Short-Duration Rainfall Extremes Intensifying Under Climate Change, Study Finds

Researchers from the University of New South Wales in Australia have found that rainfall extremes at sub-hourly timescales are intensifying as a result of climate change much faster than those on longer hourly or daily timescales.

These intense, short-duration precipitation events are often responsible for damaging environmental hazards, such as flash flooding. Examples in Europe over thee past 3 years include Valencia, Spain in May 2022 and in August 2019; Liguria, Italy in October 2021; Slovenia in October 2021; Andalusia, Spain, September 2021; and France in September 2021 and October 2019.

The study shows that these sub-hourly rainfall extremes are becoming more intense, with rainfall totals increasing by at least 20% per decade. This highlights the need for a better understanding of how climate change is affecting short-duration rainfall to improve climate adaptation and mitigation efforts.

Climate change is expected to alter the intensity and frequency of heavy rainfall worldwide.
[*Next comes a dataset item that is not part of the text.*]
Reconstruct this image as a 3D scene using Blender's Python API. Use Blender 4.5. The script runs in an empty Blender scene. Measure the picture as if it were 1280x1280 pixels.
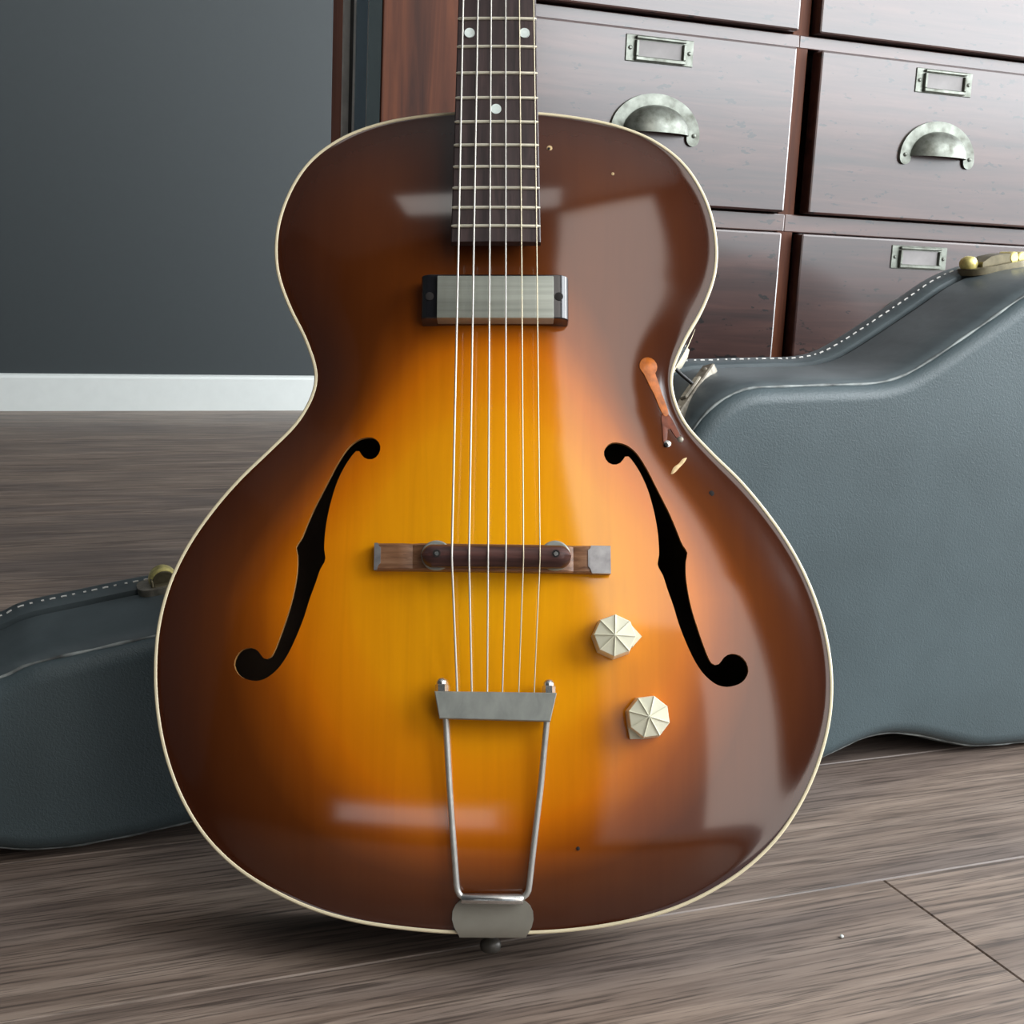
import bpy, bmesh, math, random
import numpy as np
from mathutils import Matrix, Vector
from mathutils.geometry import delaunay_2d_cdt
from mathutils.bvhtree import BVHTree
random.seed(7)
SC = bpy.context.scene
COL = SC.collection
PI = math.pi

# ---------------------------------------------------------------- camera
cam_data = bpy.data.cameras.new('camera')
cam = bpy.data.objects.new('camera', cam_data)
COL.objects.link(cam)
RT = Vector((0.92827361, -0.36912206, 0.0453542))
DN = Vector((-0.03050379, -0.19711293, -0.97990612))
FW = Vector((0.37064487, 0.90823752, -0.19423435))
cm = Matrix((RT, -DN, -FW)).transposed().to_4x4()
cm.translation = Vector((0, 0, 0.41158))
cam.matrix_world = cm
cam_data.sensor_width = 36.0
cam_data.lens = 1640 / 1280 * 36
cam_data.clip_start = 0.02
SC.camera = cam

# ---------------------------------------------------------------- exposure, world, window light
SC.view_settings.view_transform = 'Standard'
SC.view_settings.look = 'None'
SC.view_settings.gamma = 1.0
SC.view_settings.use_curve_mapping = False
SC.view_settings.exposure = 0.0
wd = bpy.data.worlds.new('daylight')
SC.world = wd
wd.use_nodes = True
wd.node_tree.nodes['Background'].inputs[0].default_value = (0.75, 0.88, 1.0, 1)
wd.node_tree.nodes['Background'].inputs[1].default_value = 0.6


def window_light(name, loc, rot, sx, sy, radiance, color):
    ld = bpy.data.lights.new(name, 'AREA')
    ld.shape = 'RECTANGLE'
    ld.size = sx
    ld.size_y = sy
    ld.color = color
    ld.energy = radiance * sx * sy * PI
    o = bpy.data.objects.new(name, ld)
    o.location = loc
    o.rotation_euler = rot
    COL.objects.link(o)


FRONT_Y = -0.60
ROOM_L, ROOM_R, BACK_Y, CEIL = -2.3, 4.3, 3.23, 2.7
DAY = (0.93, 0.97, 1.0)
# windows in the wall behind the camera, the low first one added for its reflection, (x0, x1, z0, z1) and in the right-hand wall (y0, y1, z0, z1)
WINDOWS = [(-0.85, -0.22, 0.08, 0.24), (0.035, 0.775, 0.02, 2.62), (1.14, 3.75, 0.36, 2.55)]
SIDE_WINDOWS = [(-0.45, 1.05, 0.10, 2.55), (1.45, 3.05, 0.10, 2.55)]
# each pane: (x0, x1, z0, z1, radiance); the first lights the added low window; the big window looks on darker ground below and open sky above
PANES = [(-0.82, -0.25, 0.11, 0.21, 1.1), (0.065, 0.745, 0.92, 2.59, 2.3), (0.40, 0.745, 0.07, 0.92, 2.3), (1.17, 3.72, 0.39, 0.80, 4.2), (1.17, 3.72, 0.80, 2.52, 11.0)]
WARM = (1.0, 0.88, 0.78)        # warm tint added to the narrow pane to colour its haze on the lacquer
for x0, x1, z0, z1, rad in PANES:
    window_light('window_daylight', ((x0 + x1) / 2, FRONT_Y - 0.03, (z0 + z1) / 2), (-PI / 2, 0, PI), x1 - x0, z1 - z0, rad, WARM if rad == 2.3 else DAY)
for i, (y0, y1, z0, z1) in enumerate(SIDE_WINDOWS):
    window_light('window_daylight', (ROOM_R + 0.03, (y0 + y1) / 2, (z0 + z1) / 2), (PI / 2, 0, PI / 2),
                 y1 - y0 - 0.06, z1 - z0 - 0.06, (16.0, 14.0)[i], DAY)
window_light('ceiling_light', (-0.42, -0.33, CEIL - 0.02), (0, 0, math.radians(-14)), 1.05, 0.24, 2.4, (1.0, 0.95, 0.9))


# ---------------------------------------------------------------- node helpers
class Mat:
    def __init__(self, name, color=(0.5, 0.5, 0.5), rough=0.5, metal=0.0, coat=0.0, coat_rough=0.05, ior=1.5):
        self.m = bpy.data.materials.new(name)
        self.m.use_nodes = True
        self.t = self.m.node_tree
        self.b = self.t.nodes['Principled BSDF']
        self.set('Base Color', (*color, 1))
        self.set('Roughness', rough)
        self.set('Metallic', metal)
        self.set('Coat Weight', coat)
        self.set('Coat Roughness', coat_rough)
        self.set('IOR', ior)

    def set(self, k, v):
        self.b.inputs[k].default_value = v

    def node(self, typ, **kw):
        n = self.t.nodes.new(typ)
        for k, v in kw.items():
            setattr(n, k, v)
        return n

    def link(self, a, b):
        self.t.links.new(a, b)

    def coords(self, scale=(1, 1, 1), rot=(0, 0, 0), rand=0.0):
        tc = self.node('ShaderNodeTexCoord')
        mp = self.node('ShaderNodeMapping')
        mp.inputs['Scale'].default_value = scale
        mp.inputs['Rotation'].default_value = rot
        src = tc.outputs['Object']
        if rand:
            oi = self.node('ShaderNodeObjectInfo')
            mul = self.node('ShaderNodeMath', operation='MULTIPLY')
            mul.inputs[1].default_value = rand
            self.link(oi.outputs['Random'], mul.inputs[0])
            add = self.node('ShaderNodeVectorMath', operation='ADD')
            self.link(src, add.inputs[0])
            self.link(mul.outputs[0], add.inputs[1])
            src = add.outputs[0]
        self.link(src, mp.inputs['Vector'])
        return mp.outputs['Vector']

    def noise(self, vec, scale=5, detail=4, rough=0.55, dist=0.0):
        n = self.node('ShaderNodeTexNoise')
        n.inputs['Scale'].default_value = scale
        n.inputs['Detail'].default_value = detail
        n.inputs['Roughness'].default_value = rough
        n.inputs['Distortion'].default_value = dist
        self.link(vec, n.inputs['Vector'])
        return n.outputs['Fac']

    def ramp(self, fac, stops, interp='LINEAR'):
        r = self.node('ShaderNodeValToRGB')
        r.color_ramp.interpolation = interp
        e = r.color_ramp.elements
        while len(e) < len(stops):
            e.new(0.5)
        for el, (p, c) in zip(e, stops):
            el.position = p
            el.color = (*c, 1) if len(c) == 3 else c
        self.link(fac, r.inputs['Fac'])
        return r.outputs['Color']

    def mix(self, fac, a, b, mode='MIX'):
        n = self.node('ShaderNodeMix', data_type='RGBA', blend_type=mode)
        for s, v in ((n.inputs['Factor'], fac), (n.inputs['A'], a), (n.inputs['B'], b)):
            if hasattr(v, 'is_linked'):
                self.link(v, s)
            else:
                s.default_value = v if not isinstance(v, tuple) else (*v, 1)
        return n.outputs['Result']

    def color(self, out):
        self.link(out, self.b.inputs['Base Color'])

    def bump(self, fac, strength=0.2, dist=0.001):
        n = self.node('ShaderNodeBump')
        n.inputs['Strength'].default_value = strength
        n.inputs['Distance'].default_value = dist
        self.link(fac, n.inputs['Height'])
        self.link(n.outputs['Normal'], self.b.inputs['Normal'])
        return n

    def rough_from(self, fac, lo, hi):
        r = self.node('ShaderNodeMapRange')
        r.inputs['To Min'].default_value = lo
        r.inputs['To Max'].default_value = hi
        self.link(fac, r.inputs['Value'])
        self.link(r.outputs['Result'], self.b.inputs['Roughness'])


def plain(name, color, rough=0.5, metal=0.0, var=0.12, scale=40, coat=0.0, bump=0.0):
    """simple procedural material: a colour with faint mottling"""
    M = Mat(name, color, rough, metal, coat)
    f = M.noise(M.coords(), scale, 3)
    M.color(M.ramp(f, [(0.3, tuple(c * (1 - var) for c in color)), (0.7, tuple(min(1, c * (1 + var)) for c in color))]))
    if bump:
        M.bump(f, bump, 0.0006)
    return M.m


def old_wood(name, axis, dark, mid, light, rough=(0.25, 0.42), ior=1.6, coat=0.8, specks=True):
    """polished antique wood, grain running along axis 0/1/2"""
    M = Mat(name, mid, 0.3, coat=coat, coat_rough=0.17, ior=ior)
    M.set('Specular IOR Level', 0.3)
    sc = [38, 38, 38]
    sc[axis] = 2.2
    v = M.coords(tuple(sc), rand=3.0)
    g = M.noise(v, 1.6, 6, 0.62, 0.6)
    base = M.ramp(g, [(0.30, dark), (0.52, mid), (0.75, light)])
    big = M.noise(M.coords((1, 1, 1), rand=5.0), 7, 4, 0.6)
    base = M.mix(M.ramp(big, [(0.35, (0, 0, 0)), (0.7, (0.35, 0.35, 0.35))]), base, dark)
    if specks:
        sp = M.noise(M.coords((40, 40, 95), rot=(0.3, 0.6, 0.4), rand=9.0), 1.3, 3, 0.6)
        base = M.mix(M.ramp(sp, [(0.635, (0, 0, 0)), (0.67, (1, 1, 1))]), base, tuple(c * 0.25 for c in dark))
    M.color(base)
    M.rough_from(big, (rough[0] + rough[1]) / 2 + 0.04, (rough[0] + rough[1]) / 2 - 0.02)
    M.bump(g, 0.06, 0.0006)
    return M.m


# ---------------------------------------------------------------- materials
MAT = {}
MAT['charcoal'] = plain('charcoal_wall_paint', (0.021, 0.0285, 0.031), 0.6, var=0.03, scale=60, bump=0.05)
MAT['white_paint'] = plain('white_gloss_paint', (0.62, 0.65, 0.63), 0.4, var=0.02)
MAT['ceiling'] = plain('ceiling_paint', (0.33, 0.33, 0.33), 0.9, var=0.02)
MAT['pale_wall'] = plain('pale_wall_paint', (0.35, 0.35, 0.35), 0.8, var=0.02)
MAT['subfloor'] = plain('subfloor', (0.02, 0.018, 0.016), 0.9)


def floor_mat():
    M = Mat('grey_brown_oak_plank', rough=0.4, ior=1.45)
    v = M.coords((2.6, 52, 52), rot=(0, 0, 0.012), rand=4.0)
    g = M.noise(v, 1.7, 7, 0.62, 0.5)
    base = M.ramp(g, [(0.24, (0.088, 0.062, 0.048)), (0.44, (0.195, 0.144, 0.113)), (0.60, (0.285, 0.218, 0.173)), (0.78, (0.365, 0.288, 0.235))])
    big = M.noise(M.coords((1.6, 7, 7), rand=8.0), 1.5, 3, 0.5, 0.8)
    base = M.mix(M.ramp(big, [(0.42, (0, 0, 0)), (0.66, (0.6, 0.6, 0.6))]), base, (0.11, 0.088, 0.082))
    fine = M.noise(M.coords((14, 420, 420), rot=(0, 0, 0.02), rand=2.0), 1.0, 3, 0.65)
    base = M.mix(M.ramp(fine, [(0.36, (0.85, 0.85, 0.85)), (0.52, (0, 0, 0))]), base, (0.062, 0.046, 0.038))
    M.color(base)
    M.rough_from(g, 0.52, 0.40)
    M.bump(fine, 0.16, 0.0006)
    return M.m


MAT['floor'] = floor_mat()
MAT['drawer_wood'] = old_wood('worn_mahogany_drawer', 0, (0.016, 0.006, 0.005), (0.046, 0.017, 0.013), (0.085, 0.036, 0.027))
MAT['rail_wood'] = old_wood('worn_mahogany_rail', 0, (0.022, 0.008, 0.007), (0.065, 0.025, 0.018), (0.12, 0.052, 0.036))
MAT['stile_wood'] = old_wood('mahogany_stile', 2, (0.030, 0.010, 0.006), (0.092, 0.028, 0.013), (0.18, 0.056, 0.022), rough=(0.42, 0.5), ior=1.35, coat=0.0, specks=False)
MAT['post_wood'] = old_wood('red_brown_post', 2, (0.30, 0.11, 0.075), (0.50, 0.20, 0.135), (0.62, 0.28, 0.19), rough=(0.4, 0.5), ior=1.35, coat=0.0, specks=False)
MAT['side_grey'] = plain('silvered_side_glass', (0.86, 0.93, 0.90), 0.12, 0.95, var=0.03)
MAT['side_blue'] = plain('dark_silvered_strip', (0.42, 0.52, 0.60), 0.15, 0.9, var=0.08)
MAT['black_gap'] = plain('black_stain', (0.008, 0.007, 0.007), 0.5)
MAT['bead'] = plain('worn_pale_bead', (0.75, 0.74, 0.70), 0.4, var=0.2)


def pewter():
    M = Mat('aged_pewter_brass', rough=0.4, metal=0.55)
    f = M.noise(M.coords((1, 1, 1), rand=4.0), 70, 4, 0.6)
    M.color(M.ramp(f, [(0.3, (0.07, 0.072, 0.055)), (0.5, (0.155, 0.165, 0.14)), (0.72, (0.24, 0.255, 0.22))]))
    M.rough_from(f, 0.5, 0.32)
    return M.m


MAT['pewter'] = pewter()
MAT['card'] = plain('faded_card', (0.20, 0.185, 0.18), 0.5, var=0.2)


def vinyl():
    M = Mat('grey_green_leatherette', rough=0.45, ior=1.5)
    f = M.noise(M.coords((1, 1, 1)), 560, 2, 0.5, 0.8)
    big = M.noise(M.coords((1, 1, 1)), 6, 4, 0.6)
    M.color(M.ramp(big, [(0.3, (0.046, 0.067, 0.074)), (0.7, (0.064, 0.092, 0.102))]))
    M.rough_from(big, 0.40, 0.52)
    M.bump(f, 0.4, 0.0007)
    return M.m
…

However, despite advances in understanding the effects of a warming climate on rainfall extremes at daily or longer timescales, less is known about its effect on short-duration or sub-daily rainfall totals.

Heavy precipitation at these scales is often responsible for destructive natural hazards, including flash floods, landslides, and debris flows in urban and rural regions. Because sub-daily rainfall extremes often occur over small areas, they can be missed by rain gauge networks, overlooked by satellite measurements, and are poorly predicted by regional climate models.
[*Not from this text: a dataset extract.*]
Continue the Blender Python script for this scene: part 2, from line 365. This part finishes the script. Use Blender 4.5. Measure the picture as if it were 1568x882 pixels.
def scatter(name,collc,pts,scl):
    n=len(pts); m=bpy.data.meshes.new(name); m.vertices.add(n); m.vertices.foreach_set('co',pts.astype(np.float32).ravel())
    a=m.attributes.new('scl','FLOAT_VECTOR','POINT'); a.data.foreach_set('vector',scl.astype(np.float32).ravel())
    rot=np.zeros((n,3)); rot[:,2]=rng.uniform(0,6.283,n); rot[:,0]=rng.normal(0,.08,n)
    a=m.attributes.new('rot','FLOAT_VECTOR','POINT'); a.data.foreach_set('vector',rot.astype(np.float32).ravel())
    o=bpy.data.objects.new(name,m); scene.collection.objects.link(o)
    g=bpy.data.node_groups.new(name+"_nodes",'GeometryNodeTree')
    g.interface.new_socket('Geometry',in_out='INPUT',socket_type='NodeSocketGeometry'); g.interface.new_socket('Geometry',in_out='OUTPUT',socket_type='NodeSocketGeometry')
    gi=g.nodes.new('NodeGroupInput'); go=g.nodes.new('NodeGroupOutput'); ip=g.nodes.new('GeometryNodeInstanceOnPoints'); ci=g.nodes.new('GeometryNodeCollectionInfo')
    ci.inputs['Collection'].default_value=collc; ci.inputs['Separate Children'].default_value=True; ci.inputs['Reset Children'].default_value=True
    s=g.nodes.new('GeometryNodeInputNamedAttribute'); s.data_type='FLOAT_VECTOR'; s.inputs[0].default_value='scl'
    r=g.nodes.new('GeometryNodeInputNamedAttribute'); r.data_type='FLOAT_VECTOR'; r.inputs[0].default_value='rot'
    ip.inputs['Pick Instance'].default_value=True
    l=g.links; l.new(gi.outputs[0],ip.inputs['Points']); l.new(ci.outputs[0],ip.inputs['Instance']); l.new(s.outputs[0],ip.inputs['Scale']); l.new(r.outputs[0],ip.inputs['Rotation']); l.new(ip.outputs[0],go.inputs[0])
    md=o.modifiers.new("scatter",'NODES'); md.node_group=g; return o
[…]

To better understand how climate change impacts sub-hourly rainfall totals, Hooman Ayat and colleagues from the University of New South Wales and the Australian Bureau of Meteorology used satellite-calibrated observations from three ground-based weather radars surrounding greater Sydney, Australia to evaluate trends in extreme rainfall down to the 10-minute scale over the last 20 years.

Ayat et al. discovered that these short-duration rainfall extremes are becoming more intense – rainfall totals during these sub-hourly events are increasing – much faster than those over longer periods. According to the findings, despite no evidence of positive trends on the hourly or daily scales, sub-hourly extreme rainfall extremes in the Sydney area has been rising by at least 20% per decade, the study found.